**SET PROBLEM**. Reproduce all the material exactly, minus any pictures it holds.

**ENTRIES SHOWN**.
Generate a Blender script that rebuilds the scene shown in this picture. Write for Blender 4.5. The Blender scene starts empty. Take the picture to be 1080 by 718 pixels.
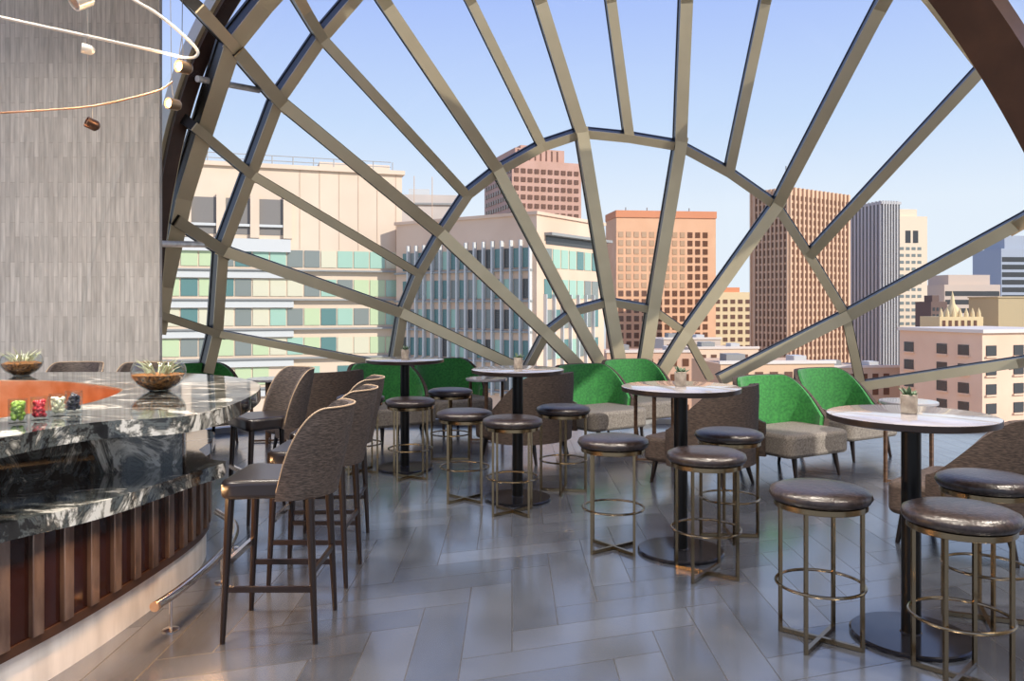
import bpy, bmesh, math, random
from math import sin, cos, pi, radians, sqrt, atan2
from mathutils import Vector, Matrix
random.seed(7)
C = bpy.context.scene.collection
S = bpy.context.scene

# ------------------------------------------------------------------ camera, sky, sun, exposure
F, CX, HZ, EYE = 840.0, 540.0, 322.0, 1.565          # focal length in px, principal column, horizon row, eye height
cam_d = bpy.data.cameras.new('camera'); cam = bpy.data.objects.new('camera', cam_d); C.objects.link(cam)
cam.location = (0, 0, EYE); cam.rotation_euler = (pi/2, 0, 0)
cam_d.sensor_width = 36; cam_d.lens = F/1080*36; cam_d.shift_y = -(359-HZ)/1080
cam_d.clip_start = 0.05; cam_d.clip_end = 5000
S.camera = cam
S.view_settings.view_transform = 'Standard'; S.view_settings.look = 'None'
S.view_settings.exposure = 0.0; S.view_settings.gamma = 1.0; S.view_settings.use_curve_mapping = False

SKY_STRENGTH = 1.0
w = bpy.data.worlds.new('sky'); S.world = w; w.use_nodes = True
nt = w.node_tree; nt.nodes.clear()
out = nt.nodes.new('ShaderNodeOutputWorld'); bg = nt.nodes.new('ShaderNodeBackground')
tc = nt.nodes.new('ShaderNodeTexCoord'); sp = nt.nodes.new('ShaderNodeSeparateXYZ')
nrm = nt.nodes.new('ShaderNodeVectorMath'); nrm.operation = 'NORMALIZE'
mr = nt.nodes.new('ShaderNodeMapRange'); mr.inputs['From Min'].default_value = -0.2; mr.inputs['From Max'].default_value = 0.8
rp = nt.nodes.new('ShaderNodeValToRGB')
nt.links.new(tc.outputs['Generated'], nrm.inputs[0]); nt.links.new(nrm.outputs[0], sp.inputs[0])
nt.links.new(sp.outputs['Z'], mr.inputs['Value']); nt.links.new(mr.outputs[0], rp.inputs[0])
nt.links.new(rp.outputs[0], bg.inputs[0]); nt.links.new(bg.outputs[0], out.inputs[0])
bg.inputs[1].default_value = SKY_STRENGTH
rp.color_ramp.elements[0].position = 0.15; rp.color_ramp.elements[0].color = (0.70, 0.72, 0.75, 1)
rp.color_ramp.elements[1].position = 1.0; rp.color_ramp.elements[1].color = (0.30, 0.42, 0.92, 1)
for p_, c_ in ((0.20, (0.84, 0.91, 0.98)), (0.32, (0.80, 0.89, 1.0)), (0.42, (0.60, 0.75, 1.0)), (0.56, (0.42, 0.56, 0.99))):
    e = rp.color_ramp.elements.new(p_); e.color = (*c_, 1)

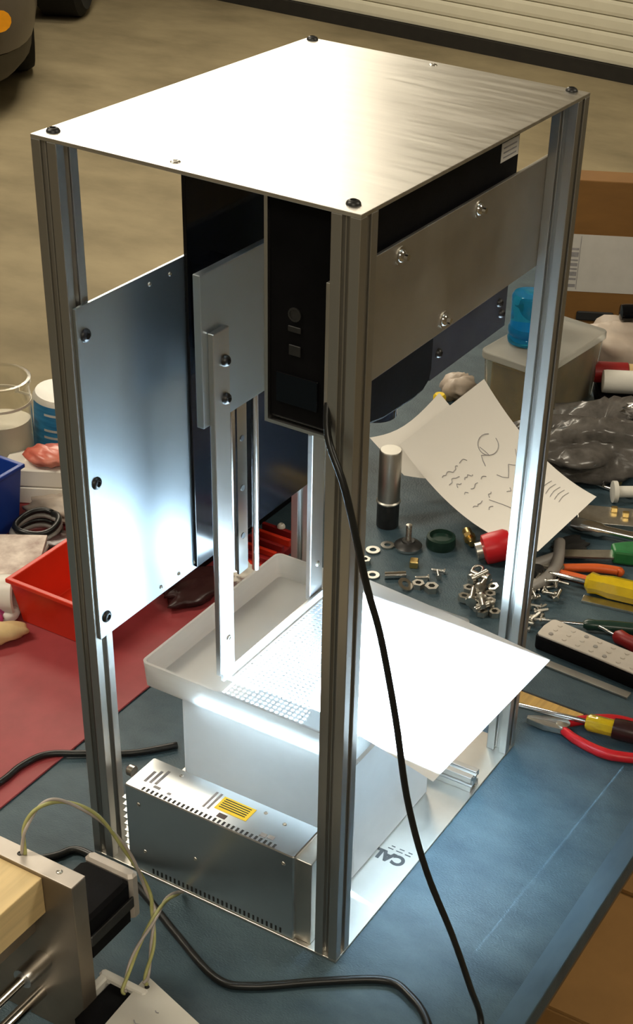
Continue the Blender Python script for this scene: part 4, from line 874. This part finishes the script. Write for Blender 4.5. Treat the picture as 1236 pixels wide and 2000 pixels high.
# ------------------------------------------------------------------ car in the far corner
CH = math.atan2(-0.714, -0.70)
car = thing('car', 'parked grey brown car, its bumper corner at the upper left edge', 'car', (5.105, 6.065, FZ), CH)
def plan(sx, sy, n=5.0, k=44, xo=0):
    out = []
    for i in range(k):
        a = 2 * PI * i / k; c, s_ = math.cos(a), math.sin(a)
        out.append((xo + sx * abs(c) ** (2 / n) * (1 if c >= 0 else -1), sy * abs(s_) ** (2 / n) * (1 if s_ >= 0 else -1)))
    return out
def loft(levels, k=44):
    vs = [(p[0], p[1], z) for pl, z in levels for p in pl]; fs = [tuple(reversed(range(k))), tuple(range((len(levels) - 1) * k, len(levels) * k))]
    for r in range(len(levels) - 1):
        for i in range(k): j = (i + 1) % k; fs.append((r * k + i, r * k + j, (r + 1) * k + j, (r + 1) * k + i))
    return MB().add(vs, fs)
loft([(plan(2.02, 0.76), 0.16), (plan(2.08, 0.81), 0.22), (plan(2.10, 0.82), 0.30)]).build('bumper_lip', 'car_trim', car, smooth=2)
loft([(plan(2.10, 0.83), 0.305), (plan(2.12, 0.85), 0.40), (plan(2.12, 0.855), 0.58), (plan(2.06, 0.85), 0.74), (plan(1.95, 0.82), 0.86), (plan(1.80, 0.76), 0.92)]).build('body', 'car', car, smooth=2)
loft([(plan(1.25, 0.74, xo=-0.3), 0.92), (plan(1.0, 0.66, xo=-0.3), 1.2), (plan(0.75, 0.58, xo=-0.3), 1.40)]).build('cabin', 'glass_dark', car, smooth=2)
loft([(plan(0.80, 0.60, xo=-0.3), 1.40), (plan(0.70, 0.52, xo=-0.3), 1.45)]).build('roof', 'car', car, smooth=2)
for s_ in (-1, 1):
    MB().lathe([(0.0, -0.012), (0.035, -0.010), (0.045, 0.0), (0.0, 0.0)], 14, T(2.075, s_ * 0.62, 0.46) @ RZ(s_ * 0.40) @ RY(PI / 2) @ Matrix.Scale(1.2, 4, Vector((0, 1, 0)))).build('side_marker', 'amber', car, smooth=2)
for sx in (1.05, -1.15):
    for s_ in (-1, 1):
        wh = empty('wheel', (sx, s_ * 0.70, 0.31)); wh.parent = car
        MB().lathe([(0.20, -0.1), (0.29, -0.105), (0.31, -0.07), (0.31, 0.07), (0.29, 0.105), (0.20, 0.1)], 28, RX(PI / 2)).build('tyre', 'tyre', wh, smooth=2)
        MB().lathe([(0.20, -0.06), (0.20, 0.06), (0, 0.05)], 20, RX(PI / 2)).build('hub', 'hub', wh, smooth=2)

t = thing('tyre', 'black tyre standing on the garage floor beyond the car bumper', 'tyre', (5.92, 5.36, FZ + 0.31), RIGHT)
MB().lathe([(0.19, -0.10), (0.27, -0.13), (0.31, -0.10), (0.31, 0.10), (0.27, 0.13), (0.19, 0.10)], 32, RY(PI / 2)).build('tread', 'tyre', t, smooth=2)
MB().lathe([(0.19, -0.07), (0.19, 0.07), (0, 0.06)], 20, RY(PI / 2)).build('hub', 'hub', t, smooth=2)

**TASK SOLUTION**.
Generate a Blender script that rebuilds the scene shown in this picture. Write for Blender 4.5. The Blender scene starts empty. Take the picture to be 1080 by 718 pixels.
import bpy, bmesh, math, random
from math import sin, cos, pi, radians, sqrt, atan2
from mathutils import Vector, Matrix
random.seed(7)
C = bpy.context.scene.collection
S = bpy.context.scene

# ------------------------------------------------------------------ camera, sky, sun, exposure
F, CX, HZ, EYE = 840.0, 540.0, 322.0, 1.565          # focal length in px, principal column, horizon row, eye height
cam_d = bpy.data.cameras.new('camera'); cam = bpy.data.objects.new('camera', cam_d); C.objects.link(cam)
cam.location = (0, 0, EYE); cam.rotation_euler = (pi/2, 0, 0)
cam_d.sensor_width = 36; cam_d.lens = F/1080*36; cam_d.shift_y = -(359-HZ)/1080
cam_d.clip_start = 0.05; cam_d.clip_end = 5000
S.camera = cam
S.view_settings.view_transform = 'Standard'; S.view_settings.look = 'None'
S.view_settings.exposure = 0.0; S.view_settings.gamma = 1.0; S.view_settings.use_curve_mapping = False

SKY_STRENGTH = 1.0
w = bpy.data.worlds.new('sky'); S.world = w; w.use_nodes = True
nt = w.node_tree; nt.nodes.clear()
out = nt.nodes.new('ShaderNodeOutputWorld'); bg = nt.nodes.new('ShaderNodeBackground')
tc = nt.nodes.new('ShaderNodeTexCoord'); sp = nt.nodes.new('ShaderNodeSeparateXYZ')
nrm = nt.nodes.new('ShaderNodeVectorMath'); nrm.operation = 'NORMALIZE'
mr = nt.nodes.new('ShaderNodeMapRange'); mr.inputs['From Min'].default_value = -0.2; mr.inputs['From Max'].default_value = 0.8
rp = nt.nodes.new('ShaderNodeValToRGB')
nt.links.new(tc.outputs['Generated'], nrm.inputs[0]); nt.links.new(nrm.outputs[0], sp.inputs[0])
nt.links.new(sp.outputs['Z'], mr.inputs['Value']); nt.links.new(mr.outputs[0], rp.inputs[0])
nt.links.new(rp.outputs[0], bg.inputs[0]); nt.links.new(bg.outputs[0], out.inputs[0])
bg.inputs[1].default_value = SKY_STRENGTH
rp.color_ramp.elements[0].position = 0.15; rp.color_ramp.elements[0].color = (0.70, 0.72, 0.75, 1)
rp.color_ramp.elements[1].position = 1.0; rp.color_ramp.elements[1].color = (0.30, 0.42, 0.92, 1)
for p_, c_ in ((0.20, (0.84, 0.91, 0.98)), (0.32, (0.80, 0.89, 1.0)), (0.42, (0.60, 0.75, 1.0)), (0.56, (0.42, 0.56, 0.99))):
    e = rp.color_ramp.elements.new(p_); e.color = (*c_, 1)

Continue the Blender Python script for this scene: part 4, from line 874. This part finishes the script. Write for Blender 4.5. Treat the picture as 1236 pixels wide and 2000 pixels high.
# ------------------------------------------------------------------ car in the far corner
CH = math.atan2(-0.714, -0.70)
car = thing('car', 'parked grey brown car, its bumper corner at the upper left edge', 'car', (5.105, 6.065, FZ), CH)
def plan(sx, sy, n=5.0, k=44, xo=0):
    out = []
    for i in range(k):
        a = 2 * PI * i / k; c, s_ = math.cos(a), math.sin(a)
        out.append((xo + sx * abs(c) ** (2 / n) * (1 if c >= 0 else -1), sy * abs(s_) ** (2 / n) * (1 if s_ >= 0 else -1)))
    return out
def loft(levels, k=44):
    vs = [(p[0], p[1], z) for pl, z in levels for p in pl]; fs = [tuple(reversed(range(k))), tuple(range((len(levels) - 1) * k, len(levels) * k))]
    for r in range(len(levels) - 1):
        for i in range(k): j = (i + 1) % k; fs.append((r * k + i, r * k + j, (r + 1) * k + j, (r + 1) * k + i))
    return MB().add(vs, fs)
loft([(plan(2.02, 0.76), 0.16), (plan(2.08, 0.81), 0.22), (plan(2.10, 0.82), 0.30)]).build('bumper_lip', 'car_trim', car, smooth=2)
loft([(plan(2.10, 0.83), 0.305), (plan(2.12, 0.85), 0.40), (plan(2.12, 0.855), 0.58), (plan(2.06, 0.85), 0.74), (plan(1.95, 0.82), 0.86), (plan(1.80, 0.76), 0.92)]).build('body', 'car', car, smooth=2)
loft([(plan(1.25, 0.74, xo=-0.3), 0.92), (plan(1.0, 0.66, xo=-0.3), 1.2), (plan(0.75, 0.58, xo=-0.3), 1.40)]).build('cabin', 'glass_dark', car, smooth=2)
loft([(plan(0.80, 0.60, xo=-0.3), 1.40), (plan(0.70, 0.52, xo=-0.3), 1.45)]).build('roof', 'car', car, smooth=2)
for s_ in (-1, 1):
    MB().lathe([(0.0, -0.012), (0.035, -0.010), (0.045, 0.0), (0.0, 0.0)], 14, T(2.075, s_ * 0.62, 0.46) @ RZ(s_ * 0.40) @ RY(PI / 2) @ Matrix.Scale(1.2, 4, Vector((0, 1, 0)))).build('side_marker', 'amber', car, smooth=2)
for sx in (1.05, -1.15):
    for s_ in (-1, 1):
        wh = empty('wheel', (sx, s_ * 0.70, 0.31)); wh.parent = car
        MB().lathe([(0.20, -0.1), (0.29, -0.105), (0.31, -0.07), (0.31, 0.07), (0.29, 0.105), (0.20, 0.1)], 28, RX(PI / 2)).build('tyre', 'tyre', wh, smooth=2)
        MB().lathe([(0.20, -0.06), (0.20, 0.06), (0, 0.05)], 20, RX(PI / 2)).build('hub', 'hub', wh, smooth=2)

t = thing('tyre', 'black tyre standing on the garage floor beyond the car bumper', 'tyre', (5.92, 5.36, FZ + 0.31), RIGHT)
MB().lathe([(0.19, -0.10), (0.27, -0.13), (0.31, -0.10), (0.31, 0.10), (0.27, 0.13), (0.19, 0.10)], 32, RY(PI / 2)).build('tread', 'tyre', t, smooth=2)
MB().lathe([(0.19, -0.07), (0.19, 0.07), (0, 0.06)], 20, RY(PI / 2)).build('hub', 'hub', t, smooth=2)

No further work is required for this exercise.